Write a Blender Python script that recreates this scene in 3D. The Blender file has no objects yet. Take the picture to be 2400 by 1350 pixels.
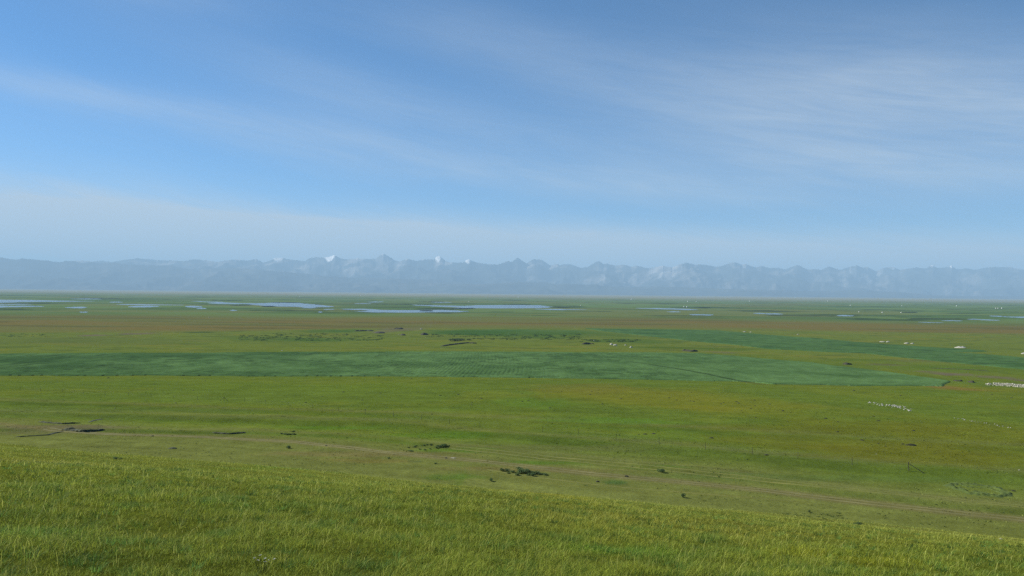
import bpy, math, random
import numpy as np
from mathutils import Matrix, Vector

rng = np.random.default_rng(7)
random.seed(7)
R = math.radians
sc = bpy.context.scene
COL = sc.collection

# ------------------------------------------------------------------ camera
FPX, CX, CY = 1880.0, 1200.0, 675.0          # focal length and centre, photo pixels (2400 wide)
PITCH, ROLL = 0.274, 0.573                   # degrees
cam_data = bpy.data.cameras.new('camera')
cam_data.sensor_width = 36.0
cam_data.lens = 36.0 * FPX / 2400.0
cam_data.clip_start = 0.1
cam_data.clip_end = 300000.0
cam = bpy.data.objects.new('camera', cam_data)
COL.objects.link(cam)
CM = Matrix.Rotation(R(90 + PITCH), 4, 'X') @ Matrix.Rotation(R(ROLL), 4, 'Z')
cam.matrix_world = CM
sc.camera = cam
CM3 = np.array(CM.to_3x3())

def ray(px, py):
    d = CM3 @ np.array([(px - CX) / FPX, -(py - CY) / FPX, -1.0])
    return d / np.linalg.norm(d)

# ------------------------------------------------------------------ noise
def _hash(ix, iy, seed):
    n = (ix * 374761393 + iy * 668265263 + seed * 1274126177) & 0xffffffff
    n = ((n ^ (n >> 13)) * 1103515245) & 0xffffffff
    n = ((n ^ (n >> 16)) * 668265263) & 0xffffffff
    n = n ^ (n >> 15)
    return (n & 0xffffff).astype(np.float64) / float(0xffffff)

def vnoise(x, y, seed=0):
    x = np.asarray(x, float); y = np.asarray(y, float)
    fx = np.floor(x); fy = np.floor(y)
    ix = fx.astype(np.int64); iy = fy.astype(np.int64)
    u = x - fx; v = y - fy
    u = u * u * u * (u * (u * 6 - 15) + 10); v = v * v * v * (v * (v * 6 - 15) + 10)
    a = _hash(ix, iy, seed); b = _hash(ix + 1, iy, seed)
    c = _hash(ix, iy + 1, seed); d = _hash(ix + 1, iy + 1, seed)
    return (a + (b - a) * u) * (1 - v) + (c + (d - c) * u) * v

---

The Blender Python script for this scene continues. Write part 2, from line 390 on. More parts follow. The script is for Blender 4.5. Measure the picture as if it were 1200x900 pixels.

--

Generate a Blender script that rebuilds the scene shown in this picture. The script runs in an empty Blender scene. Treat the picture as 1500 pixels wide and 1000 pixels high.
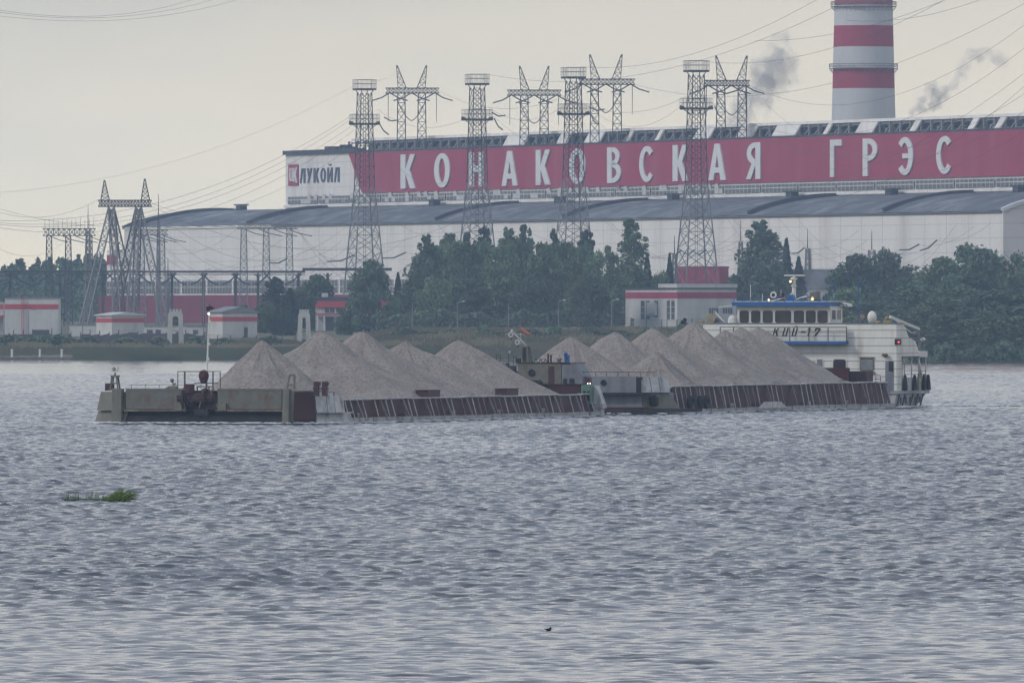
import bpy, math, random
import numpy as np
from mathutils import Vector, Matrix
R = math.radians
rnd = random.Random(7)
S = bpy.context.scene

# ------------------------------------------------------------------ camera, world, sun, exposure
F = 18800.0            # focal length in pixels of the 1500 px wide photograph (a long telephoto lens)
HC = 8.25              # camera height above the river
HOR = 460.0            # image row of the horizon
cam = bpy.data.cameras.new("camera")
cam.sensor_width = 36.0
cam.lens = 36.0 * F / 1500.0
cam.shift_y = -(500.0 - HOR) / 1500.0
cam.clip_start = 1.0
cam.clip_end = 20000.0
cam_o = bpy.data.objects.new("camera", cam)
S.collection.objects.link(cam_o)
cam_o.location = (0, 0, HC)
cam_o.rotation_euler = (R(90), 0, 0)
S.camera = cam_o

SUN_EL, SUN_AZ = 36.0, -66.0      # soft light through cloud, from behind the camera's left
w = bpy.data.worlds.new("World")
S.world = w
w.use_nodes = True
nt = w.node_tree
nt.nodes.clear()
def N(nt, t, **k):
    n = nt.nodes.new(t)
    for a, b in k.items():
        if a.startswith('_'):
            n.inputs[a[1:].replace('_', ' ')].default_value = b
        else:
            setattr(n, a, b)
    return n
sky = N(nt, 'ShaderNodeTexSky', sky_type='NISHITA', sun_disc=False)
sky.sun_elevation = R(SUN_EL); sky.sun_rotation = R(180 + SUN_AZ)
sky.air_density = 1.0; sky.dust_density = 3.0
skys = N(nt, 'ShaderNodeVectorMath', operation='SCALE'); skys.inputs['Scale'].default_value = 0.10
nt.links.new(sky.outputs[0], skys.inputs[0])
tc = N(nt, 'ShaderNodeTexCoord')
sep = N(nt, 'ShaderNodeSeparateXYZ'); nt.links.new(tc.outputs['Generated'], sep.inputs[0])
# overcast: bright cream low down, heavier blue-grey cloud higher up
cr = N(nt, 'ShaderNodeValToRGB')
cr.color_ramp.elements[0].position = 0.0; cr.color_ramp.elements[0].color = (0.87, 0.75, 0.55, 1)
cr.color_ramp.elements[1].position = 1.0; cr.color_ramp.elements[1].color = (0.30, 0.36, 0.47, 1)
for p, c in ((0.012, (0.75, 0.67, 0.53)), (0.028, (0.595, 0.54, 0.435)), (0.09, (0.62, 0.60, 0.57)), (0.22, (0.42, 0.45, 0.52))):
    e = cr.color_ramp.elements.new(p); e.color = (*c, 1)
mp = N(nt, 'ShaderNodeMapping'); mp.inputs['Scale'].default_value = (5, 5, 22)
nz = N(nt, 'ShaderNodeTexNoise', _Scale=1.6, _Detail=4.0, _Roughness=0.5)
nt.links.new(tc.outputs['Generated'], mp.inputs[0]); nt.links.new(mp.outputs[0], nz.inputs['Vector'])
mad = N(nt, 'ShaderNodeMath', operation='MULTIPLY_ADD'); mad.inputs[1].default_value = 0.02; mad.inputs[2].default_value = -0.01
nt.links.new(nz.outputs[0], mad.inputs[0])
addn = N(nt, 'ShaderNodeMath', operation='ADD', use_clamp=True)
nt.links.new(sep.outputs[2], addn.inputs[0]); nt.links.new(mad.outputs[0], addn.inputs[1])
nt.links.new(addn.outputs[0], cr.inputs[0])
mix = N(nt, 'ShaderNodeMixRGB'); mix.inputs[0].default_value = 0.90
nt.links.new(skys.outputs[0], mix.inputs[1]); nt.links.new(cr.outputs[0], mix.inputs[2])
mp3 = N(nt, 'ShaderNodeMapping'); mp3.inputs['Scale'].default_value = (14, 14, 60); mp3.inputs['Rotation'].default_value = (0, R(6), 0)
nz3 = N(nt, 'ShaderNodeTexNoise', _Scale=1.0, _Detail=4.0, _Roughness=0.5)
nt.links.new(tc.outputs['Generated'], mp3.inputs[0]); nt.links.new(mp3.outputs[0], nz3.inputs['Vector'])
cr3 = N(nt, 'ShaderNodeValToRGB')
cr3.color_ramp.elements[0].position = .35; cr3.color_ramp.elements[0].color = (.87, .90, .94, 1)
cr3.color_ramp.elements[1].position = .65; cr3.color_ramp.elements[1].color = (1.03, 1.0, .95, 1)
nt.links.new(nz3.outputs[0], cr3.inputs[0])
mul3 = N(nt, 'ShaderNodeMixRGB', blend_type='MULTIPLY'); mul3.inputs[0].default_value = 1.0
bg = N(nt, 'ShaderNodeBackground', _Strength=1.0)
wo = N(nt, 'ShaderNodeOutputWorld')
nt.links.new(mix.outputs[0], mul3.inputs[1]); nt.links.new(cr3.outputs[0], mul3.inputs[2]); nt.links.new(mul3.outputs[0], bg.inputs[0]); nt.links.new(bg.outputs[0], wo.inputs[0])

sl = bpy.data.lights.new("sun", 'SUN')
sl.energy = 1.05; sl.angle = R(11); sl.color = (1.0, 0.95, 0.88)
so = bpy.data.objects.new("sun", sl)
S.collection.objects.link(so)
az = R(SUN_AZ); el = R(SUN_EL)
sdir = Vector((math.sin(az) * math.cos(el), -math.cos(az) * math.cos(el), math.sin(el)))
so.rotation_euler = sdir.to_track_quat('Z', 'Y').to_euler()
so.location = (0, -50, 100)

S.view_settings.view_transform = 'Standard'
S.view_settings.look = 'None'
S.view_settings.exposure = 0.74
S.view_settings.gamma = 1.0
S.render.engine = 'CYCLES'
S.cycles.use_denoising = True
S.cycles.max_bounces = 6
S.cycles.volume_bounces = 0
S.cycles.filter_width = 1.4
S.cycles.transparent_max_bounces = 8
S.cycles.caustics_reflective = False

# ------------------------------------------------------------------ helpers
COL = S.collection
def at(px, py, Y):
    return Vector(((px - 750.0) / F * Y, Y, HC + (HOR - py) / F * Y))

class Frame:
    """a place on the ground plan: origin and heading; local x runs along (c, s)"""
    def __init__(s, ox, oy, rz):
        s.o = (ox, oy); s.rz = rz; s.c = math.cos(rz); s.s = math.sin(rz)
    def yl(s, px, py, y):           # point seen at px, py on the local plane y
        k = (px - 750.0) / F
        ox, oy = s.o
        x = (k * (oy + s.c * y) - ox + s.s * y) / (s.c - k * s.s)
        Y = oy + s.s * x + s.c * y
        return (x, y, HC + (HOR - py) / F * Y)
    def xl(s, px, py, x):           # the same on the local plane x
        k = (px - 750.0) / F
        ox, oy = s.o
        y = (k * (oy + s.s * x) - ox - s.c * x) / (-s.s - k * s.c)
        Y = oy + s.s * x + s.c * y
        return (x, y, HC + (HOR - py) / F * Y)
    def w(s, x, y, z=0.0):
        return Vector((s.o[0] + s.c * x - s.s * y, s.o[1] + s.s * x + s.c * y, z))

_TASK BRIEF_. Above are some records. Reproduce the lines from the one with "Write a Blender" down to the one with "COL = sc.collection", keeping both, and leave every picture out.

_TASK RESPONSE_.
Write a Blender Python script that recreates this scene in 3D. The Blender file has no objects yet. Take the picture to be 2400 by 1350 pixels.
import bpy, math, random
import numpy as np
from mathutils import Matrix, Vector

rng = np.random.default_rng(7)
random.seed(7)
R = math.radians
sc = bpy.context.scene
COL = sc.collection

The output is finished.